The previous system consisted of:

  1. Core domain model
  2. Core services platform
  3. Web platform
  4. Laboratory specific extensions
    1. DB Schema - extendable by hanging tables of existing tables
    2. Domain model
    3. Services

Overall the schema had 200 tables that was becoming unmanageable. And they had to follow a monolithic deployment model. When it was decided that they need to rethink the application it was based around extensibility

  1. primarily by configuration
  2. feature modularity

An EAV data model was chosen for it’s extensibility. The system was built around some core concepts such as a kernel and business activity source. Using OSGi as the underlying  platform, they were able to introduce new technologies behind an OSGi service without running risks of breaking other parts of the application. From a development perspective OSGi lets them ship the interface out to a 3rd party team and have them implement it.

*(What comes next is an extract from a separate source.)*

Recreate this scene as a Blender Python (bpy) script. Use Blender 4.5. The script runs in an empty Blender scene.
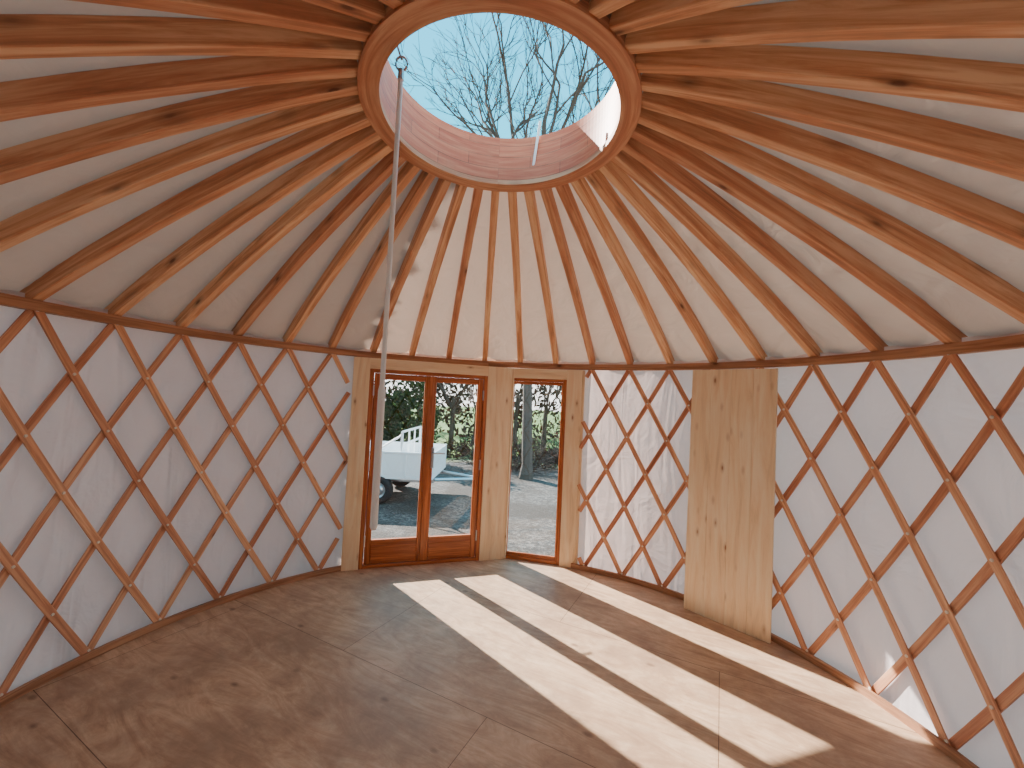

Used 3 to 4 days of consulting work from SpringSource the team was able to ramp up on OSGi, Spring dm server and STS starting in January ‘09. They then spent the first 3 to 4 months working out the kinks since the tools were still in their 1.0.0 version. In their experience, adopting OSGi led to a short time fall-of in productivity as they ramped up on the technology but they are now reaping the long term benefits of modularity. Their reporting solution was implemented against a real time data mart that is relational and using messaging via Spring Integration and a data-bus architecture.

It was pretty awesome to see that they had developed a modular enterprise application based on OSGi leveraging Spring Integration. After the presentation I got the chance to talk to the technical lead on this project from St. Jude. He told me how respecting the small set of simple tenets of good application design enforced by OSGi, depending on interfaces, and use of shared bundles was really the reason for their success. OSGi is not complex and there is no need to make it complex. Wise words.